Lorsqu’elles peuvent naître et évoluer dans un milieu favorable, nous voyons alors se produire des réussites émouvantes. Récemment, nous avons eu l’occasion de nous en faire raconter : un groupe punk rock de trisomiques finlandais en finale de l’Eurovision ; des actrices et acteurs dans tel film ou telle série télévisée ; un autiste de haut niveau ayant permis à un groupe de recherche de faire telle découverte, etc.

Mais pour le reste de l’année, ceux-ci retomberont dans leur anonymat et leur effacement de la vie sociale. On aura recours aux associations, aux services d’adaptation scolaire et aux centres de réadaptation pour continuer les efforts d’intégration. Comme pour les femmes, les autochtones, les personnes homosexuelles et les autres groupes qui font l’objet de discrimination, une journée ou une semaine de sensibilisation ne fait que réveiller un peu les consciences. On se dit alors : « Ah oui ! C’est vrai, ils existent aussi. » Et puis on retourne à notre vie.

Plutôt que de les considérer comme des fardeaux ou des personnes au potentiel limité, je préfère voir leur force spécifique et ce en quoi ils nous ressemblent. 
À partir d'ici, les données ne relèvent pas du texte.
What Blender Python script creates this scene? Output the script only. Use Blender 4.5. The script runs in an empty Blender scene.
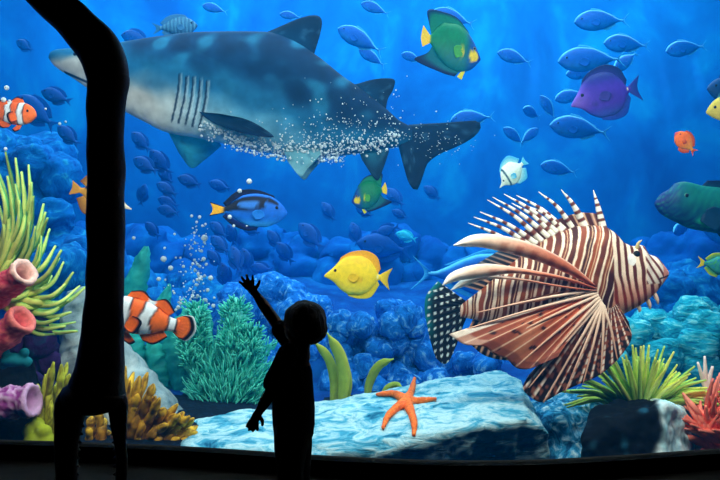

Leur force, c’est de savoir vivre, mieux que nous, en assumant leur unicité, leur différence, car c’est cette image que nous leur renvoyons au quotidien. Notre ressemblance est plus subtile. Il s’agit de notre vulnérabilité. Tous les humains naissent dans une dépendance désarmante. Ils meurent le plus souvent dans une fragilité tout aussi dépouillée. Entre les deux, ils se démènent pour cacher ce caractère vulnérable. C’est dans cet intervalle que se joue le jeu des masques.

Les personnes présentant une déficience intellectuelle sont moins performantes que nous pour cacher leur vulnérabilité. C’est pourtant là tout le sens de leur existence, car à leur tour, elles sont le miroir de ce que nous sommes, au fond : des êtres dont le cœur est constamment blessé et qui ont besoin des autres pour être réparé… Le mien est en bonne voie de l’être, grâce à mes fils, et je m’efforce de ne pas trop l’emmurer de nouveau.